Cultura, cidade e sociedade são dimensões em constante interdependência. Não há cidade, nem sociedade sem cultura(s) - sempre no plural.

Uma das ambiguidades inerentes ao termo “política cultural” é poder pensar-se que equivale a uma administração da cultura, no sentido em que se produz e administra um determinado bem. Por isso, não podemos deixar de sublinhar que a administração pública, o Estado, ou qualquer forma de governo político-administrativo não produz, nem deve produzir cultura.
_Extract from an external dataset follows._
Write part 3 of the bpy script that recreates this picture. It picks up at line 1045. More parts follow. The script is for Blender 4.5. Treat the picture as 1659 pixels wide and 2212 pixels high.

Pode e deve apenas operar estrategicamente nas outras esferas que não as da produção (criação): distribuição, acesso, democratização, legislação, salvaguarda, desenvolvimento, sustentabilidade, etc.

Isto significa que só com um forte pensamento estratégico se pode e deve encarar a dimensão cultural da política e da cidade. Ou seja, medidas avulsas e euforias pessoais não chegam para elaborar uma política cultural.

Nenhuma política cultural se desenvolve no vazio, nem a partir do vazio. As cidades têm um passado, um presente e um futuro, têm ideias, têm imaginários, têm pessoas e grupos com identidades culturais variadas. As cidades são isso mesmo, a materialização das ideias ao longo do tempo, em ambientes mais ou menos criativos. Assim se afirma que as cidades são um produto das suas culturas (sempre no plural: culturas), do debate das suas ideias e dos seus valores humanos.